Problem to solve →
The answer is one number: how many lines in the data below hold "parts".

Data shown →
[start]

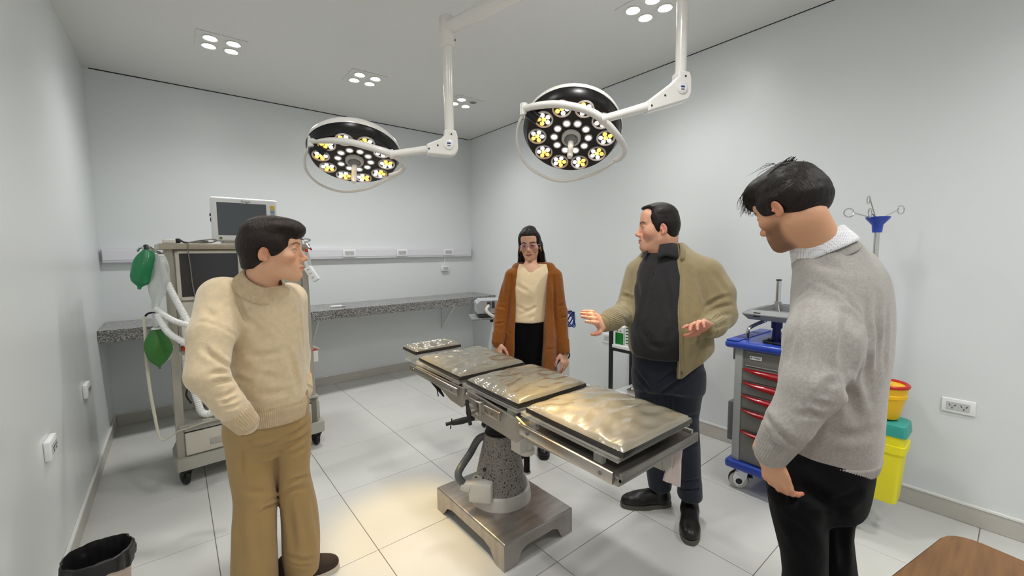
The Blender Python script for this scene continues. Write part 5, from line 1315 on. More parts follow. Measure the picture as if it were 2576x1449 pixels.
# ------------------------------------------------------------------ silhouettes measured in the photograph -> body sections
def sec(y, xl, xr, t, b):
    xm = (xl+xr)/2; c = P(xm, y, t); p = Vector((c.x, c.y))
    def dist(px):
        d = P(px, y, 1.0)-CC; d = Vector((d.x, d.y)).normalized(); return abs(p.x*d.y-p.y*d.x)
    return (tuple(c), .5*(dist(xl)+dist(xr)), b)
def view_axes(px, y=700):
    d = P(px, y, 1.0)-CC; e2 = Vector((d.x, d.y)).normalized(); return (e2.y, -e2.x), (e2.x, e2.y)
def bounds(pts, m):
    a = np.array([tuple(p) for p in pts]); return a.min(0)-m, a.max(0)+m
def rib_band(fld, p0, p1, name, m, parent, n=90, amp=.0016, rmax=.30, off=.003, rings=8, roll=.006, e=None):
    """knitted rib band that hugs a field between two axis points"""
    p0 = np.array(p0, float); p1 = np.array(p1, float); ax = (p1-p0)/np.linalg.norm(p1-p0)
    u = np.cross(ax, (0.31, .2, .92) if abs(ax[2]) < .9 else (1, 0, 0)); u /= np.linalg.norm(u); w = np.cross(ax, u)
    nn = n*4; th = np.arange(nn)/nn*2*np.pi; dirs = np.cos(th)[:, None]*u+np.sin(th)[:, None]*w; V = []
    prof = [(-.10, -.004), (0, 0)]+[(i/(rings-1), 0) for i in range(1, rings-1)]+[(1.0, 0), (1.02, -.003), (1.0, -.008)]
    rs = np.linspace(0, rmax, 110)
    for t, dr in prof:
        c = p0+(p1-p0)*min(max(t, 0), 1)
        S = np.stack([fld.sample(c+dirs*r) for r in rs]); inside = S < 0
        first = np.argmax(~inside, 0)
        k = np.clip(first, 1, len(rs)-1); a = S[k-1, np.arange(nn)]; b = S[k, np.arange(nn)]
        r = rs[k-1]+(rs[k]-rs[k-1])*np.clip(-a/np.maximum(b-a, 1e-6), 0, 1)
        for _ in range(3): r = (np.roll(r, 1)+np.roll(r, -1)+2*r)/4
        r = r+off+dr+amp*np.cos(th*n)*(1 if dr > -.006 else .3)
        V.append(p0+(p1-p0)*t+dirs*r[:, None])
    V = np.concatenate(V); m_ = len(prof)
    Q = [(k*nn+i, k*nn+(i+1) % nn, (k+1)*nn+(i+1) % nn, (k+1)*nn+i) for k in range(m_-1) for i in range(nn)]
    me = np_mesh(name, [(V, Q, None, 0)], m, parent, attr=None); return me
def fmesh(f, name, m, parent, col=None):
    V, Q = f.mesh(); return np_mesh(name, [(xform(f.M, V), Q, col(V) if col else None, 0)], m, parent, attr='Col' if col else None)
# ================================================================== PEOPLE
mat('skin', (200, 150, 124), 0.48, spec=0.4, attr='Col', sss=0.05, bump=(160, .12, .002))
mat('eye', (255, 255, 255), 0.12, attr='Col')
mat('hair_dark', (26, 20, 17), 0.48, spec=0.32, noise=(30, .5, (6, 1, 1)), bump=(90, .55, .006, (5, 1, .5)))
mat('hair_brown', (32, 21, 16), 0.48, spec=0.32, noise=(30, .5, (6, 1, 1)), bump=(90, .55, .006, (5, 1, .5)))
def knit(name, col, scale=420, st=.5, rough=.85, sheen=.5, noise=(60, .08), spec=.2):
    return mat(name, col, rough, spec=spec, sheen=sheen, noise=noise, bump=(scale, st, .003))
knit('wool_cream', (222, 200, 164), 300, .55, sheen=.6, noise=(45, .07))
knit('wool_cream_rib', (216, 192, 156), 420, .4)
knit('khaki_cotton', (172, 142, 94), 700, .25, .75, .2, (6, .05))
knit('knit_grey', (164, 160, 154), 1100, .3, .88, .35, (160, .12))
knit('cotton_black', (17, 17, 18), 700, .4, .95, .05, spec=.06)
knit('jacket_olive', (142, 128, 94), 600, .35, .82, .35, (40, .06))
knit('shirt_black', (38, 37, 38), 700, .25, .7, .2)
knit('denim_navy', (32, 36, 48), 600, .35, .75, .2)
knit('cardigan_rust', (138, 80, 26), 800, .4, .92, .3, (90, .14), spec=.06)
knit('top_cream', (226, 204, 166), 600, .25, .8, .3, (20, .04))
knit('skirt_black', (13, 12, 13), 500, .2, .95, .03, spec=.05)
mat('shirt_white', (232, 232, 236), .7, noise=(10, .02))
mat('leather_black', (24, 22, 22), .38, bump=(40, .3, .003))
mat('suede_brown', (58, 44, 36), .8, bump=(200, .3, .002))
mat('sole_white', (206, 196, 180), .6); mat('sole_grey', (96, 92, 86), .7)
mat('metal_zip', (150, 130, 96), .35, metal=.9)
mat('glasses_pink', (206, 150, 158), .2, spec=.6); mat('lens_glass', (236, 226, 236), .03, trans=.96, ior=1.1)
mat('gold', (220, 170, 80), .25, metal=1.)
UP = Vector((0, 0, 1))
def v3(e): return Vector((e[0], e[1], 0))
def on_surf(f, px, py, t0, t1, off=.0):
    ts = np.linspace(t0, t1, 240); pts = np.array([tuple(P(px, py, t)) for t in ts]); d = f.sample(pts)
    k = np.argmax(d < 0) if (d < 0).any() else np.argmin(d); return P(px, py, ts[k]-off)
def shoe(parent, heel, dirv, upper, sole, L=.27, tilt=0, laces=None, high=.105, w=1.0):
    d = Vector((dirv[0], dirv[1], 0)).normalized(); M = frame(heel, d, UP.cross(d), UP)
    s = L/.27; f = Field((-.05, -.08, -.02), (.31*s, .08, high+.05), .0042, M)
    f.ell((.190*s, 0, .036), (.078*s, .046*w, .042), .02); f.cone((.06*s, 0, .050), (.17*s, 0, .042), .042*w, .042*w, k=.02); f.ell((.040*s, 0, .045), (.050, .039*w, .055), .02)
    f.cone((.050*s, 0, .06), (.040*s, 0, high), .042, .043, k=.02); f.cone((.10*s, 0, .075), (.15*s, 0, .06), .022, .02, k=.03)
    f.plane((0, 0, .016), (0, 0, -1), .004)
    for i in range(3): f.fold((.125*s+.02*i, -.03, .085-.012*i), (.125*s+.02*i, .03, .085-.012*i), .005, .002)
    o = fmesh(f, 'shoe', upper, parent)
    q = MB(M); n = 36; pts = []
    for i in range(n):
        a = 2*PI*i/n; ca, sa = math.cos(a), math.sin(a); wd = (.048 if ca > 0 else .041)*w
        pts.append((.130*s+.140*s*(abs(ca)**.8)*(1 if ca > 0 else -1), wd*(abs(sa)**.75)*(1 if sa > 0 else -1)))
    q.prism(pts, 0.0, .024, 'z'); so = q.build('sole', sole, o, angle=40)
    if laces:
        q = MB(M)
        for i in range(4):
            xx = .115*s+.017*i; zz = .098-.0135*i; q.tube([(xx, -.022, zz-.006), (xx+.004, 0, zz+.003), (xx, .022, zz-.006)], .0026, 6, smooth=3)
        q.build('laces', laces, o)
    return o
def person(label, base, head, hands, core, hairfn, hairmat, gaze, skin):
    """one skin mesh (head, hands, covered body) with hair and clothes as children"""
    M, o = head; o['skin'] = skin; f, V, Q, C_ = head_mesh(M, o)
    parts = [(xform(M, V), Q, C_, 0)]
    for hv, hq, hc in hands: parts.append((hv, hq, hc, 0))
    if core:
        lo, hi = bounds([p for s in core for p in (s[0], s[1])], .16); cf = Field(lo, hi, .014)
        for a, b, ra, rb in core: cf.cone(tuple(a), tuple(b), ra, rb, k=.04)
        cv, cq = cf.mesh(); parts.append((cv, cq, np.tile(lin(skin), (len(cv), 1)), 0))
    root = np_mesh('person', parts, 'skin', None, origin=base); tag(root, label, 'person')
    for ev, eq, ec in eyeballs(M, gaze): np_mesh('eye', [(ev, eq, ec, 0)], 'eye', root)
    hf = Field((-.125, -.165, -.26), (.125, .150, .185), .0034, M); hairfn(hf)
    hair = fmesh(hf, 'hair', hairmat, root)
    return root, f, hair
def strands(M, specs, mt, hair, name='hair_strands'):
    """thin locks on top of the hair volume; specs: lists of local points, radius"""
    q = MB(M)
    for pts, r in specs: q.tube([Vector(p) for p in pts], [r, r*.9, r*.3], 5, smooth=5)
    o = q.build(name, mt, hair, angle=80); tag(o, kind='stuff'); return o

# ------------------------------------------------------------------ 1. woman in the cream sweater (left)
e1, e2 = view_axes(680, 640); E1, E2 = v3(e1), v3(e2)
fw = E1*.972-E2*.20
HM = hframe(P(680, 629, 1.58), fw, UP+E1*.02) @ Matrix.Diagonal((1.04, 1.12, 1.03, 1))
def hair_lw(f):
    f.ell((0, -.006, .036), (.083, .090, .089), .01); f.ell((0, -.034, -.008), (.074, .056, .070), .03)
    f.ell((0, .045, .080), (.070, .060, .036), .03); f.ell((.0, .082, .066), (.052, .028, .024), .02)
    f.sym('ell', (.068, .020, .020), (.014, .030, .040), k=.02)
    f.ell((0, -.052, -.058), (.052, .034, .040), .02)
    f.ell((0, .118, -.044), (.098, .100, .083), .008, 's')
    f.ell((0, .032, -.098), (.12, .070, .074), .012, 's'); f.sym('ell', (.092, -.004, -.018), (.032, .020, .030), k=.008, op='s'); f.plane((0, -.05, -.066), (0, .1, -1), .014)
    f.noise(55, .0022, 3, (1, .5, 1)); f.noise(130, .0010, 5, (2, .4, 1))
skin1 = (224, 174, 140)
S1 = dict(jaw=.95, nose=1.0, smile=.0, lip=(192, 122, 104), brow_col=(92, 66, 52), brow_t=.0032, neck=.047, neck_to=tuple(HM.inverted() @ P(658, 716, 1.61)), blush=(214, 124, 96), open=1.0)
shR, elR, wrR = P(560, 752, 1.58), P(519, 945, 1.45), P(621, 1066, 1.52)
shL, elL, wrL = P(728, 752, 1.76), P(742, 895, 1.86), P(757, 982, 1.80)
pel = P(680, 1010, 1.73)
f1, f2 = P(640, 1500, 1.81), P(758, 1428, 1.915); f1.z = f2.z = 0
core1 = [(P(662, 760, 1.67), pel, .06, .06), (P(662, 760, 1.67), shR, .035, .035), (P(662, 760, 1.67), shL, .035, .035), (shR, elR, .035, .03), (elR, wrR, .03, .022), (shL, elL, .035, .03), (elL, wrL, .03, .022), (pel, P(640, 1220, 1.76), .045, .032), (P(640, 1220, 1.76), f1+UP*.08, .032, .028), (pel, P(742, 1220, 1.84), .045, .03), (P(742, 1220, 1.84), f2+UP*.08, .03, .028), (P(662, 745, 1.65), P(660, 715, 1.62), .05, .045)]
w1, _, hr1 = person('woman in cream wool sweater and khaki trousers, hands in pockets, looking right', (f1+f2)/2, (HM, S1), [], core1, hair_lw, 'hair_brown', (-.1, 1, .0), skin1)
random.seed(3); sp = []
for i in range(90):
    a = random.uniform(-1, 1); st_ = random.uniform(-.01, .04)
    sp.append(([(a*.050, st_, .116-.9*a*a*.03), (a*.062, st_+.03, .108-.035*a*a-random.uniform(0, .004)), (a*.058+random.uniform(-.004, .004), .090+random.uniform(-.008, .012), .062+random.uniform(-.026, .010))], .0012))
strands(HM, sp, 'hair_brown', hr1)
pts = [P(460, 680, 1.5), P(800, 1110, 2.0), P(460, 1110, 1.4), P(800, 680, 2.0), P(620, 700, 1.45), P(680, 1000, 1.95)]
lo, hi = bounds(pts, .10); sw = Field(lo, hi, .0062)
V1, V2 = view_axes(660, 850)
sw.cone(P(624, 728, 1.635), shR, .045, .06, k=.03); sw.loft([sec(720, 606, 718, 1.625, .070), sec(728, 584, 738, 1.635, .086), sec(740, 562, 754, 1.65, .104), sec(770, 566, 764, 1.68, .118), sec(850, 576, 769, 1.70, .130), sec(915, 580, 773, 1.71, .142), sec(960, 584, 775, 1.715, .142), sec(1000, 594, 776, 1.73, .136), sec(1030, 600, 774, 1.74, .132)], V1, V2, k=.01)
sw.cone(shL, elL, .068, .058, k=.04); sw.cone(elL, wrL, .056, .042, k=.03)
sw.cone(shR, P(533, 840, 1.50), .082, .072, k=.026); sw.cone(P(533, 840, 1.50), elR, .071, .063, k=.02); sw.cone(elR, P(578, 1020, 1.475), .062, .050, k=.016); sw.cone(P(578, 1020, 1.475), wrR, .050, .038, k=.012)
sw.noise(16, .0022, 2)
sw.pfolds([(602, 738, 634, 817, .010, .014, .12), (566, 920, 631, 964, .010, .014, .05), (511, 872, 566, 912, .009, .012, .1), (552, 896, 578, 914, .008, -.008), (528, 942, 574, 940, .008, .011, -.1), (534, 966, 586, 962, .008, .011, -.1), (541, 1000, 596, 980, .008, .010, .08), (548, 1012, 600, 998, .007, .009, .08), (560, 1026, 606, 1014, .007, .007, .08),
  (498, 812, 514, 809, .0065, .004), (512, 809, 555, 823, .0065, .004), (553, 822, 594, 846, .0065, .004), (631, 893, 712, 880, .013, .009, .1), (645, 912, 705, 905, .011, .006, .1), (723, 850, 750, 970, .014, .010, .06), (752, 770, 763, 880, .010, .009), (735, 900, 748, 985, .010, .007), (650, 985, 735, 978, .014, .006, .1), (660, 940, 700, 955, .012, .006), (640, 780, 660, 850, .018, .005, .1), (520, 780, 540, 800, .010, .006), (590, 720, 600, 740, .010, .005), (690, 745, 725, 800, .020, .005)], 1.25, 2.0)
swo = fmesh(sw, 'sweater', 'wool_cream', w1)
cbx = P(690, 995, 1.725); hz0, hz1 = P(690, 998, 1.725).z, P(690, 1043, 1.74).z
rib_band(sw, (cbx.x, cbx.y, hz0), (cbx.x, cbx.y, hz0-.028), 'hem', 'wool_cream_rib', swo, n=120, amp=.0018, off=.002, rings=5)
hf_ = Field(*bounds([P(690, 1040, 1.74)], .26), .01); hf_.loft([sec(985, 585, 778, 1.725, .143), sec(1015, 593, 777, 1.735, .140), sec(1055, 600, 774, 1.745, .135), sec(1075, 602, 772, 1.75, .133)], V1, V2, k=.01)
rib_band(hf_, (cbx.x, cbx.y, hz0-.020), (cbx.x, cbx.y, hz1-.004), 'hem_band', 'wool_cream_rib', swo, n=120, amp=.0022, off=.001, rings=6)
rib_band(sw, P(592, 1036, 1.49), wrR+(wrR-P(592, 1036, 1.49))*.18, 'cuff', 'wool_cream_rib', swo, n=34, amp=.0024, rmax=.09, off=.003)
rib_band(sw, P(752, 950, 1.825), wrL, 'cuff', 'wool_cream_rib', swo, n=34, amp=.0024, rmax=.08, off=.003)
cf_ = Field(*bounds([P(664, 700, 1.62)], .16), .006); cf_.cone(P(644, 742, 1.625), P(672, 684, 1.595), .098, .060, k=.01)
rib_band(cf_, P(650, 729, 1.618), P(664, 700, 1.603), 'collar', 'wool_cream_rib', swo, n=60, amp=.0024, rmax=.13, off=.003)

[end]

Final result →
5